Alhed Maria Larsen née Warberg (7 April 1872, in Heden near Faaborg – 31 August 1927, in Odense), the wife of Johannes Larsen, was one of the Fynboerne or "Funen Artists" who lived and worked on the Danish island of Funen. She appears to have been a central figure for the Funen Painters, frequently acting as hostess.[1] [2]
Alhed Larsen was the daughter of Albrecht Christoffer Warberg, who managed the Erikshåb estate in the south of Funen. The estate became an early meeting place for the artists who later became known as the Fynboerne. As early as 1885, Larsen began to have painting lessons with Fritz Syberg and she became a friend of Johannes Larsen, whom she married in 1898, and of Peter Hansen. Anna Syberg, Hansen's sister, Marie Schou and Christine Swane, Johannes Larsen's sister, became lifelong companions.

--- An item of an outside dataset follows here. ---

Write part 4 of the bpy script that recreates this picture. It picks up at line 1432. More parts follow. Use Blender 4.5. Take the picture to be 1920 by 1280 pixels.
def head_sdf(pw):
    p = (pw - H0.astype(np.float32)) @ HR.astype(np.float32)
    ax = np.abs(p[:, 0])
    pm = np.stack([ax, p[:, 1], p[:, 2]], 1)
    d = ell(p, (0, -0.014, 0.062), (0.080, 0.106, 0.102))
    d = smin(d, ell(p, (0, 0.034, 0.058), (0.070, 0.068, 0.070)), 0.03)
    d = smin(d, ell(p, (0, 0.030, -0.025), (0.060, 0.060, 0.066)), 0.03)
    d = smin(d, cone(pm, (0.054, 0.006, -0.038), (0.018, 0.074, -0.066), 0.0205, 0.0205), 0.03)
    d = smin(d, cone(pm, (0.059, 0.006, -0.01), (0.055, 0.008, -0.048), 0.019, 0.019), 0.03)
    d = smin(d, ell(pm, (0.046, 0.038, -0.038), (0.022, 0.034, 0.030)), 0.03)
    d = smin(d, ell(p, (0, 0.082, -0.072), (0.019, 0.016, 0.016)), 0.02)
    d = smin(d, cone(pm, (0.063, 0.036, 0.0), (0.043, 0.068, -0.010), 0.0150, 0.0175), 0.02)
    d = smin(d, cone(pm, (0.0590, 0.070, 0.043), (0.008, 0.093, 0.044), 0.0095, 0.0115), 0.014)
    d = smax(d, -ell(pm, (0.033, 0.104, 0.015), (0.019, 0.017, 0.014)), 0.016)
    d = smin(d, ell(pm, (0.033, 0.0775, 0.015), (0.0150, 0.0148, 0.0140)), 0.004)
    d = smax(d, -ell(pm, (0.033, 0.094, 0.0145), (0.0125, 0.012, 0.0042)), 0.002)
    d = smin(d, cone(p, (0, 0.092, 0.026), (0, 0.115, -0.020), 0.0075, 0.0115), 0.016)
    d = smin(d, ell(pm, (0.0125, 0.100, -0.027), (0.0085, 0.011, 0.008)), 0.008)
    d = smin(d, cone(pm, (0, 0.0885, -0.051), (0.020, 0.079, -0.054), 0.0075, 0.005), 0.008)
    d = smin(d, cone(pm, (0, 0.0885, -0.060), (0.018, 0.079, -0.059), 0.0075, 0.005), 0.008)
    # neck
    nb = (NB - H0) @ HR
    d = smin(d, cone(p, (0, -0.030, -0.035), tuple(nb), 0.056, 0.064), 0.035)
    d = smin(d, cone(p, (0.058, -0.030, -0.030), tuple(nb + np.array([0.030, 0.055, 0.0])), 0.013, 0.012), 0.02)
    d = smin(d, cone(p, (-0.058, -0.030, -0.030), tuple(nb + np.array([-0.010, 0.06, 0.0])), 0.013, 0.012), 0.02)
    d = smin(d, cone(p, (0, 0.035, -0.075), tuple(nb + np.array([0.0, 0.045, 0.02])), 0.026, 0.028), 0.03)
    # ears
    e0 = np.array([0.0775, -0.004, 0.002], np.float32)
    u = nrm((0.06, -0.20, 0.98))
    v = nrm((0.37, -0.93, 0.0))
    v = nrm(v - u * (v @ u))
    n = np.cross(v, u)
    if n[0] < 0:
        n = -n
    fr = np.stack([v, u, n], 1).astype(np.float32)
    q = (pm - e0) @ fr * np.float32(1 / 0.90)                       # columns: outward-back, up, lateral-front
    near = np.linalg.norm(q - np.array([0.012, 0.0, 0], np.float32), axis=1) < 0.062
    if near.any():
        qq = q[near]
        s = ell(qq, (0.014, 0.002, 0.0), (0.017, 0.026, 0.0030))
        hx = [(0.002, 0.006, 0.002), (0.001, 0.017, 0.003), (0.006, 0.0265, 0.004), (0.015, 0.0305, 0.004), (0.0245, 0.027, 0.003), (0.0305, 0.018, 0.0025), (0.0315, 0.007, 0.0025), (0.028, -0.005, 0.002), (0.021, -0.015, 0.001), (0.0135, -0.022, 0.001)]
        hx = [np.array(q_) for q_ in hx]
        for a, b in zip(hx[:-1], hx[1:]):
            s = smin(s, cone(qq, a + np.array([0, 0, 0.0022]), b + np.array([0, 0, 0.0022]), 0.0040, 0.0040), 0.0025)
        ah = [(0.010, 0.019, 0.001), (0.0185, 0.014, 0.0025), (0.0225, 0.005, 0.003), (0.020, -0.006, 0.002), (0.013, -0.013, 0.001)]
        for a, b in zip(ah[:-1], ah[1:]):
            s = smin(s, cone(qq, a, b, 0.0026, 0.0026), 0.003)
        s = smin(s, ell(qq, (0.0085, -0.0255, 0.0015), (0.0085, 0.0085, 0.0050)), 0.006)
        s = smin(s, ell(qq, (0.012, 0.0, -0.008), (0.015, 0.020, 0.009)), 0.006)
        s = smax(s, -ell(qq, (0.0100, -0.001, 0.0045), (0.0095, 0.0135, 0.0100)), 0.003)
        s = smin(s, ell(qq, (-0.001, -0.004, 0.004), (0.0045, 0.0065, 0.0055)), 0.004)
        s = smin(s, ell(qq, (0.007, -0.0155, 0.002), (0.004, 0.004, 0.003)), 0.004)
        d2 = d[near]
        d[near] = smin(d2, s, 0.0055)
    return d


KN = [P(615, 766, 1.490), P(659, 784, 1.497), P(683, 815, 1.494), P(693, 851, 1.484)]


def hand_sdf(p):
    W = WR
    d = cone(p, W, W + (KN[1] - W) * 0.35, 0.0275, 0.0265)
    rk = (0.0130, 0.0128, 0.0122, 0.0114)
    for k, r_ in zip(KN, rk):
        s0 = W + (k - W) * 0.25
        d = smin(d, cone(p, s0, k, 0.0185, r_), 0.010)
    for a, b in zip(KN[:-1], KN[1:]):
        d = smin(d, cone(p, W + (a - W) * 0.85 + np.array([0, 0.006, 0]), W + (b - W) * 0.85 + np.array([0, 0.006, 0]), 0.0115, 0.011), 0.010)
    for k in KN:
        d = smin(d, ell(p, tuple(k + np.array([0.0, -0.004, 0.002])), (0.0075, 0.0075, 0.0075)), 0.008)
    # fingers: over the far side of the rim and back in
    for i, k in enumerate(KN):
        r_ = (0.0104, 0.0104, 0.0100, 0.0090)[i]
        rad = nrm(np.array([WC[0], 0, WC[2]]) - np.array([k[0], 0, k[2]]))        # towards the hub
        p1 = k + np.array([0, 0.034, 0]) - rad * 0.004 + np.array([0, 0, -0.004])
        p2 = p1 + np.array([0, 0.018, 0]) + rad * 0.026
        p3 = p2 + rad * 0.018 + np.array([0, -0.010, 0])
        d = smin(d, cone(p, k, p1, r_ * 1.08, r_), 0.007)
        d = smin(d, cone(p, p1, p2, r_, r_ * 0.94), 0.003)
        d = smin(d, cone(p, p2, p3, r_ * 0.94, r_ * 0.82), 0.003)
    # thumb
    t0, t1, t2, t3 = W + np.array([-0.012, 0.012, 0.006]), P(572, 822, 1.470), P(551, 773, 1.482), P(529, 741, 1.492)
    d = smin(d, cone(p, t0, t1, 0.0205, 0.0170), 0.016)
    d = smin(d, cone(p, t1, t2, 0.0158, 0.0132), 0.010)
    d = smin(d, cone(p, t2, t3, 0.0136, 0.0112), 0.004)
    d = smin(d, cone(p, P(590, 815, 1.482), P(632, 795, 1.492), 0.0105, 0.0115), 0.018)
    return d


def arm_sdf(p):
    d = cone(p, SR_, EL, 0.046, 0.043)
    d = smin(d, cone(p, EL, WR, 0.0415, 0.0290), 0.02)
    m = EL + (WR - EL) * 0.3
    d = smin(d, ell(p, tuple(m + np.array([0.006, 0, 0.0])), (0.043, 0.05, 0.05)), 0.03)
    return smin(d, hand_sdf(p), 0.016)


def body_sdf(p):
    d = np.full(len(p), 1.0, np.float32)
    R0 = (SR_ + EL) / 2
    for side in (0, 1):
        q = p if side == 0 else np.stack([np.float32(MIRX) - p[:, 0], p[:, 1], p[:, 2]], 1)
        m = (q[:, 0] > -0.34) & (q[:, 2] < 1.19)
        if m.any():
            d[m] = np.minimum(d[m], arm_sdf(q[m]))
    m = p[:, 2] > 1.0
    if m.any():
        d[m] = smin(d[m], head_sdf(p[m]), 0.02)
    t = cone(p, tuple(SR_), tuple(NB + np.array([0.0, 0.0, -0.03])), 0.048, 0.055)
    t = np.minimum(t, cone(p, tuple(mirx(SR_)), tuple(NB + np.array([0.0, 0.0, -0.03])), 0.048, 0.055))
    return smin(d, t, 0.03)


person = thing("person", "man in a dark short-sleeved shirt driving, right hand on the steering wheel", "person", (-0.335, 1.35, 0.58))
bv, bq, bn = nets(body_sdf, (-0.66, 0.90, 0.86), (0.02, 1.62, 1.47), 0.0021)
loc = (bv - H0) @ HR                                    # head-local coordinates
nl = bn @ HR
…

Alhed Larsen had also had drawing lessons from her uncle Ludvig Brandstrup with whom she stayed in Copenhagen where she worked as a porcelain decorator at the Royal Copenhagen factory from 1890 to 1893.[3] When she finally married Johannes Larsen in 1898, the couple moved to Kerteminde in north-east Funen where they soon built their new home, Møllebakken, on the outskirts of the town. The house was extended on several occasions, becoming one of the most beautiful artists' homes in the country. With its 16 bedrooms, it served as a central meeting place for the Funen Painters and their friends, in the caring hands of Alhed Larsen.
Side-by-side with her role as a mother and hostess, Larsen still found time to paint. From 1900 to 1906, she exhibited five times at the Charlottenborg Spring Exhibition held at the Charlottenborg Palace. With her husband, she went on study tours to Paris (1904) and the United States where she spent six months with her family in 1904. When the Faaborg Museum was opened for the Funen Painters in 1910, Larsen and the other women received little attention being treated as amateur "flower painters" by members of the acquisitions committee. In 1912, the women put on their own exhibition at Den Frie Udstilling.[1]
Larsen's subjects were principally flowers, interiors and window views. The colours are rather dark in her early work but she later depicted sunlight shining on her flower arrangements and window scenes. In 1917, she and her husband each had their own studios at Møllebakken next to the winter garden where she was able to develop her painting with more intense colour, sometimes in pastel. In the 1920s, her health deteriorated but she continued to paint, ever more impressionistically, until her death in 1927. After her death, her husband ensured that her work was properly represented in the newly founded Kerteminde Museum.[1]